→ **Work instructions**
Everything from the first line down to the line containing "blue wheelchair outline')" is to be retyped exactly, both ends included, with pictures left out.

→ **Data lines**
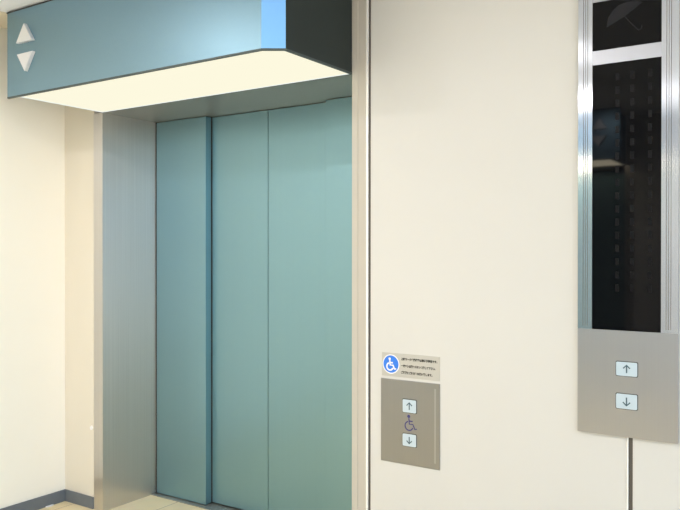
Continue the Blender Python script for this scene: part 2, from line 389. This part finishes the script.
# ------------------------------------------------------------------ accessible call panel
Y2 = -.003
r2 = empty('wheelchair_call_panel')
tag(r2, 'small grey steel call panel with wheelchair symbol between two arrow buttons', 'call panel')
a, b = at(1.6965, .5350, Y2), at(1.958, .8653, Y2)
bm = bmesh.new(); box(bm, a[0], b[0], Y2, 0, a[1], b[1], .0008); mesh('faceplate', bm, m_plate, r2)
bm = bmesh.new(); g0, g1 = at(1.9345, .558, Y2), at(1.9415, .845, Y2); box(bm, g0[0], g1[0], Y2-.0003, Y2, g0[1], g1[1]); tag(mesh('edge_strip', bm, m_face, r2), 'thin lighter vertical strip')
for z_a, z_b, up, lb in ((.7410, .7915, True, 'upper pale blue call button'), (.6090, .6570, False, 'lower pale blue call button')):
    qa, qb = at(1.798, z_a, Y2), at(1.857, z_b, Y2); button(qa[0], qb[0], qa[1], qb[1], up, Y2, r2, lb)
q = at(1.830, .7005, Y2)
bm = bmesh.new(); wheelchair(bm, q[0], q[1], .060, .0045, Y2-.0005, Y2); tag(mesh('wheelchair_symbol', bm, m_navy, r2), 'dark blue wheelchair outline')

# ------------------------------------------------------------------ notice above it
r3 = empty('wheelchair_notice')
tag(r3, 'small silver notice with blue round wheelchair sign and three lines of Japanese text', 'notice sign')
Y3 = -.0015
a, b = at(1.7011, .8760, Y3), at(1.958, .9690, Y3)
bm = bmesh.new(); box(bm, a[0], b[0], Y3, 0, a[1], b[1], .0004); mesh('notice_plate', bm, m_sign, r3)
c3 = at(1.7430, .9245, Y3)
bm = bmesh.new(); disc(bm, c3[0], c3[1], .0385, Y3-.0003, Y3); mesh('sign_rim', bm, m_white, r3)
bm = bmesh.new(); disc(bm, c3[0], c3[1], .0345, Y3-.0006, Y3-.0003); ic = mesh('round_sign', bm, m_blue, r3)
bm = bmesh.new(); wheelchair(bm, c3[0], c3[1], .049, .0060, Y3-.0009, Y3-.0006); mesh('wheelchair_symbol', bm, m_white, ic)
def text(body, x, z, width, size, parent):
    cu = bpy.data.curves.new('notice_text', 'FONT'); cu.body = body; cu.size = size; cu.extrude = .0002; cu.offset = .0005
    cu.align_y = 'CENTER'
    o = bpy.data.objects.new('tmp', cu); col.objects.link(o); bpy.context.view_layer.update()
    me = bpy.data.meshes.new_from_object(o.evaluated_get(bpy.context.evaluated_depsgraph_get()))
    bpy.data.objects.remove(o)
    xs = [v.co.x for v in me.vertices]; k = width / (max(xs) - min(xs)); x_min = min(xs)
    for v in me.vertices:
        X, Z, E = (v.co.x - x_min)*k, v.co.y, v.co.z
        v.co = (x + X, Y3 - .0004 - E, z + Z)
    me.materials.clear(); me.materials.append(m_txt)
    t = bpy.data.objects.new('notice_text', me); col.objects.link(t); t.parent = parent
    return t
for s_, z, wd_ in (('上記マークの操作盤は車椅子専用です。', .9480, .158), ('一般の方は隣のボタンを押して下さい。', .9210, .150), ('ご理解とご協力をお願い致します。', .8950, .137)):
    q = at(1.789, z, Y3); text(s_, q[0], q[1], wd_, .0108, r3)

# ------------------------------------------------------------------ ceiling downlights of the hall
def downlight():
    r = empty('ceiling_downlight')
    bm = bmesh.new(); n = 32
    for i in range(n):
        a0, a1 = 2*math.pi*i/n, 2*math.pi*(i+1)/n
        prism_xy(bm, [(.075*math.cos(a0), .075*math.sin(a0)), (.075*math.cos(a1), .075*math.sin(a1)), (.06*math.cos(a1), .06*math.sin(a1)), (.06*math.cos(a0), .06*math.sin(a0))], -.006, 0)
    mesh('trim_ring', bm, m_white, r)
    bm = bmesh.new(); prism_xy(bm, [(.06*math.cos(2*math.pi*i/n), .06*math.sin(2*math.pi*i/n)) for i in range(n)], -.003, 0)
    mesh('lamp_lens', bm, m_lamp, r)
    l = bpy.data.lights.new('lamp', 'AREA'); l.shape = 'DISK'; l.size = .12; l.energy = LAMP_POWER; l.color = LAMP_COLOR
    lo = bpy.data.objects.new('lamp', l); col.objects.link(lo); lo.parent = r; lo.location = (0, 0, -.008)
    return r
proto = downlight()
spots = [(.50, -1.6), (1.6, -1.6), (.50, -3.1), (1.6, -3.1), (2.95, -3.1)]
for i, (x, y) in enumerate(spots):
    o = proto if i == 0 else copy_tree(proto)
    o.location = (x, y, CZ)
    tag(o, 'round white recessed ceiling downlight in the hall ceiling', 'ceiling light', 'downlights in the hall ceiling')
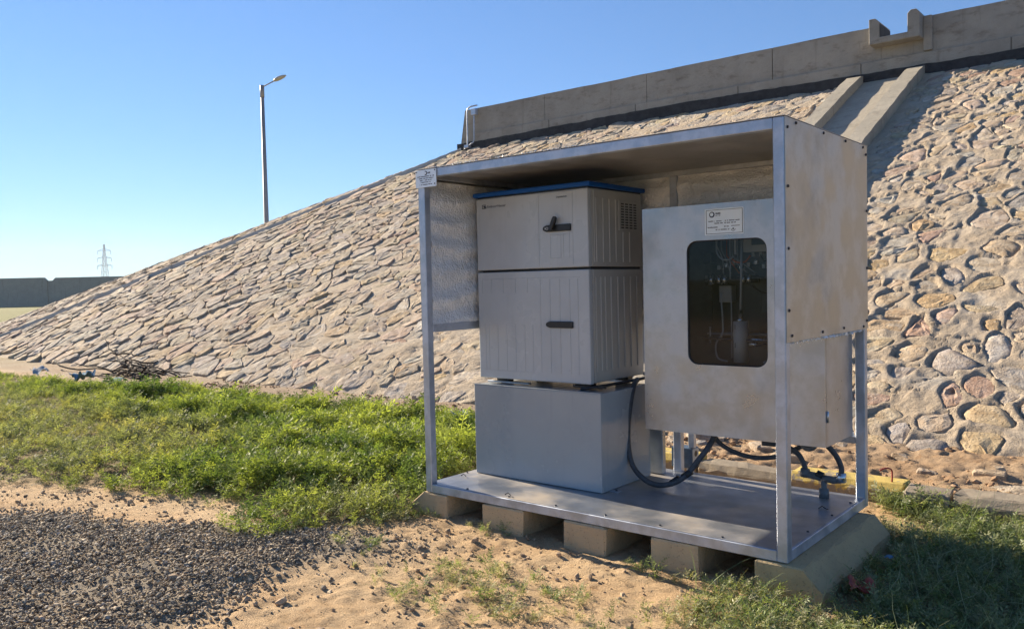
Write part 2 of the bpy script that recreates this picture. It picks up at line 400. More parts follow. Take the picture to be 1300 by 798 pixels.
for k in range(len(pts_)):
    if not keepp[k]: continue
    px, py, wk = pts_[k]
    if py < TOE+.02 or py > 14.08 or px < -36 or px > 6.4: continue
    z = float(emb_h(px, py))
    if z < GZ+.02: continue
    if px < AX:
        ph = math.atan2((AX-px)/24, (AY-py)/(AY-TOE))
        if ph > math.radians(68) or (AY-py) < .35: continue
    if float(band_dist(px, py)) < .30 or -1.86 < px < -.20: continue
    if rng.random() < (.12 if px > -3 else .02): continue
    poly = [(px-.6, py-.5), (px+.6, py-.5), (px+.6, py+.5), (px-.6, py+.5)]
    for dd, q in nb(k, 1.0)[:22]:
        qx, qy, wq = pts_[q]; wt = .5+(wk-wq)*.5
        poly = clip(poly, px+(qx-px)*wt, py+(qy-py)*wt, qx-px, qy-py)
        if len(poly) < 3: break
    if len(poly) < 3: continue
    P = np.array(poly); c = P.mean(0); L = np.hypot(*(P-c).T).mean()
    if L < .045: continue
    gap = rng.uniform(.008, .022) + (.004 if px > -3 else 0)
    P = c+(P-c)*max(.5, 1-gap/L)
    Q = []
    for a in range(len(P)):
        p, q = P[a], P[(a+1) % len(P)]; e = np.hypot(*(q-p))
        if e < .03: Q.append((p+q)/2); continue
        f = rng.uniform(.17, .31) if px < -1 or py > 8.5 else rng.uniform(.22, .31); Q.append(p*(1-f)+q*f)
        if e > .16: Q.append((p+q)/2 + rng.normal(0, .012, 2) + ((p+q)/2-c)*.05)
        Q.append(p*f+q*(1-f))
    Q = np.array(Q)
    if px > NEARX:                          # rounder, further apart where the mortar is thick
        P = c+(P-c)*(rng.uniform(.80, .97) if py < 8 else rng.uniform(.88, 1.0))
        for _ in range(2 if rng.random() < .35 else 1):
            R2 = []
            for a in range(len(P)): p, q = P[a], P[(a+1) % len(P)]; R2 += [p*.75+q*.25, p*.25+q*.75]
            P = np.array(R2)
        Q = P[::2] if len(P) > 18 else P
        Q = Q+rng.normal(0, .008, Q.shape)
    if len(Q) >= 5: stones.append((c, Q, L))
def stone_geo(c, Q, L):
    n = len(Q); d = Q-c
    hgt = (rng.uniform(.004, .030)+.004)*(1+.35*sstep(-4, -12, c[0])); tx, ty = rng.normal(0, .06), rng.normal(0, .06)
    d = d*(1+rng.normal(0, .03, n))[:, None]
    rings = [(1.03, -.07), (1.0, hgt*.45), (.93, hgt*.95), (.5, hgt*1.02)]
    if c[0] > NEARX: hgt = rng.uniform(.006, .022); rings = [(1.02, -.07), (1.0, -.008), (.90, hgt*.85), (.5, hgt*1.25)]; tx *= .6; ty *= .6
    vs = []
    for s, h in rings:
        x = c[0]+d[:, 0]*s; y = c[1]+d[:, 1]*s
        z = emb_h(x, y) + h + (tx*d[:, 0]+ty*d[:, 1])*s*(h > -.05) + (rng.normal(0, .002+hgt*.09, n) if h > -.05 else 0)
        vs.append(np.stack([x, y-.3*h, z], 1))
    vs.append(np.array([[c[0]+rng.normal(0, .1)*L, c[1]+rng.normal(0, .1)*L, float(emb_h(*c))+hgt*(rng.uniform(1.3, 1.7) if c[0] > NEARX else rng.uniform(.9, 1.35))]]))
    V = np.concatenate(vs); F = []
    for r in range(3):
        for k in range(n):
            a, b = r*n+k, r*n+(k+1) % n; F.append((a, b, b+n)); F.append((a, b+n, a+n))
    for k in range(n): F.append((3*n+k, 3*n+(k+1) % n, 4*n))
    warm = sstep(-3.5, 0, c[0])*sstep(8.5, 6.5, c[1])
    if rng.random() < .25+.35*warm: col = PALR[rng.integers(len(PALR))]
    else: col = PAL[rng.integers(len(PAL))]
    col = col*rng.uniform(.86, 1.12)*(1+rng.normal(0, .015, 3))
    if c[0] < -6: col = col*.7+np.array([.50, .415, .31])*.3
    return V, np.array(F), np.clip(col, .03, .7)
xs = sorted(set(np.round(grow(2.5, 12, .024, 1.03, .3) + grow(2.5, -2.6, .022, 1.0, .022) + grow(-2.6, -40, .03, 1.01, .2), 4)))
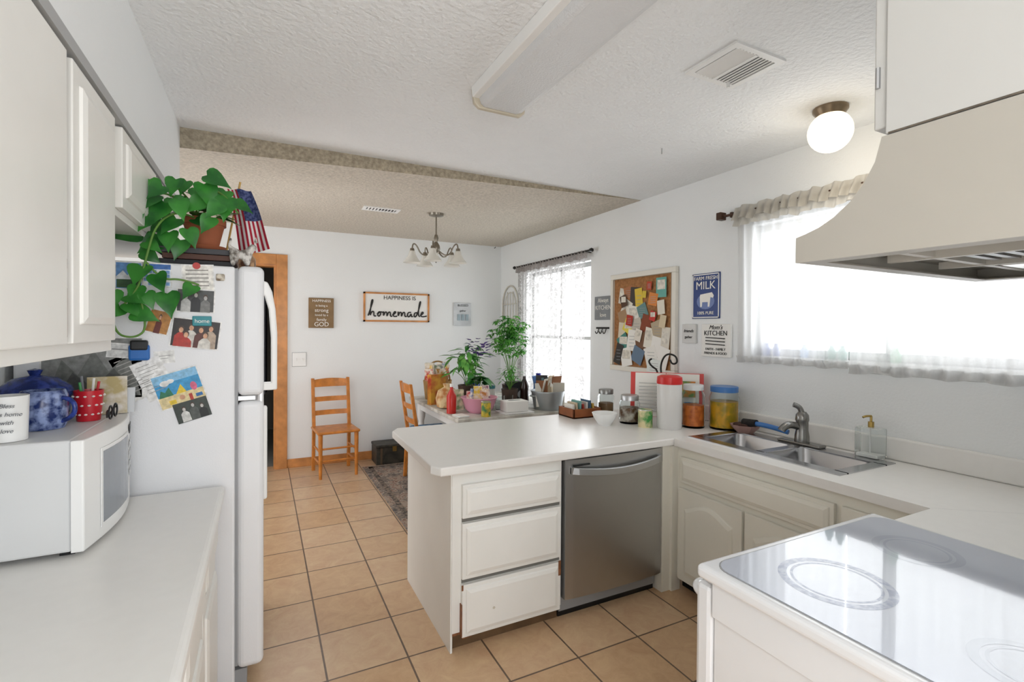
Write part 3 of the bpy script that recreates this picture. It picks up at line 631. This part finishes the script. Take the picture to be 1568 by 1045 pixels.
for k in(0,1):tube('lens_rim_%d'%k,[(-.405,1.86+.055*k+.02*math.cos(a),T+.023+.02*math.sin(a)) for a in [2*math.pi*j/10 for j in range(10)]],.0025,blackP,g,cyc=True)
for k in(0,1):tube('temple_%d'%k,[(-.405,1.842+.095*k,T+.03),(-.412,1.845+.09*k,T+.035),(-.42,1.89+.02*k,T+.004)],.0025,blackP,g)
g=G('purple_flower_pot');lathe('pot',[(0,0),(.035,0),(.04,.1),(.036,.1),(0,.09)],(-.645,1.74,T),M('purple','5B2D82',.4),g)
def leafset(name,L,mat,parent,thin=False):
    vs=[];fs=[]
    for (p,d,up,s) in L:
        p=Vector(p);d=Vector(d).normalized();sd=d.cross(Vector(up)).normalized();n=sd.cross(d)
        if thin: prof=[(0,0),(.2,.14),(.45,.2),(.7,.15),(.88,.06),(1,0)]
        else: prof=[(-.10,.18),(-.05,.34),(.06,.43),(.22,.43),(.42,.35),(.62,.22),(.82,.08),(1,0)]
        k=len(vs);m=len(prof)
        for t,w in prof:
            bend=-.25*t*t*s
            c=p+d*t*s+n*bend
            vs+=[c+sd*w*s+n*.2*w*s,c-sd*w*s+n*.2*w*s,p+d*(max(t,0) if not thin else t)*s+n*(bend)]
        for i in range(m-1):
            a=k+3*i;fs+=[(a,a+3,a+5,a+2),(a+2,a+5,a+4,a+1)]
    return mesh(name,vs,fs,mat,parent,True)
leafM=M('pothos_leaf','3C8A33',.35,vs=10,col2='1F5E24')
leafL=M('light_leaf','6BAE4C',.4,col2='43893A',vs=12)
potM=M('terracotta','A8603F',.7,var=.1)
g=G('potted_pothos')
pz=1.675
lathe('saucer',[(0,0),(.065,0),(.075,.015),(0,.012)],(-.20,2.24,pz),potM,g)
lathe('pot',[(0,0),(.048,0),(.068,.085),(.074,.085),(.074,.108),(.066,.108),(.062,.09),(0,.09)],(-.20,2.24,pz+.012),potM,g)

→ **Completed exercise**
Continue the Blender Python script for this scene: part 2, from line 389. This part finishes the script.
# ------------------------------------------------------------------ accessible call panel
Y2 = -.003
r2 = empty('wheelchair_call_panel')
tag(r2, 'small grey steel call panel with wheelchair symbol between two arrow buttons', 'call panel')
a, b = at(1.6965, .5350, Y2), at(1.958, .8653, Y2)
bm = bmesh.new(); box(bm, a[0], b[0], Y2, 0, a[1], b[1], .0008); mesh('faceplate', bm, m_plate, r2)
bm = bmesh.new(); g0, g1 = at(1.9345, .558, Y2), at(1.9415, .845, Y2); box(bm, g0[0], g1[0], Y2-.0003, Y2, g0[1], g1[1]); tag(mesh('edge_strip', bm, m_face, r2), 'thin lighter vertical strip')
for z_a, z_b, up, lb in ((.7410, .7915, True, 'upper pale blue call button'), (.6090, .6570, False, 'lower pale blue call button')):
    qa, qb = at(1.798, z_a, Y2), at(1.857, z_b, Y2); button(qa[0], qb[0], qa[1], qb[1], up, Y2, r2, lb)
q = at(1.830, .7005, Y2)
bm = bmesh.new(); wheelchair(bm, q[0], q[1], .060, .0045, Y2-.0005, Y2); tag(mesh('wheelchair_symbol', bm, m_navy, r2), 'dark blue wheelchair outline')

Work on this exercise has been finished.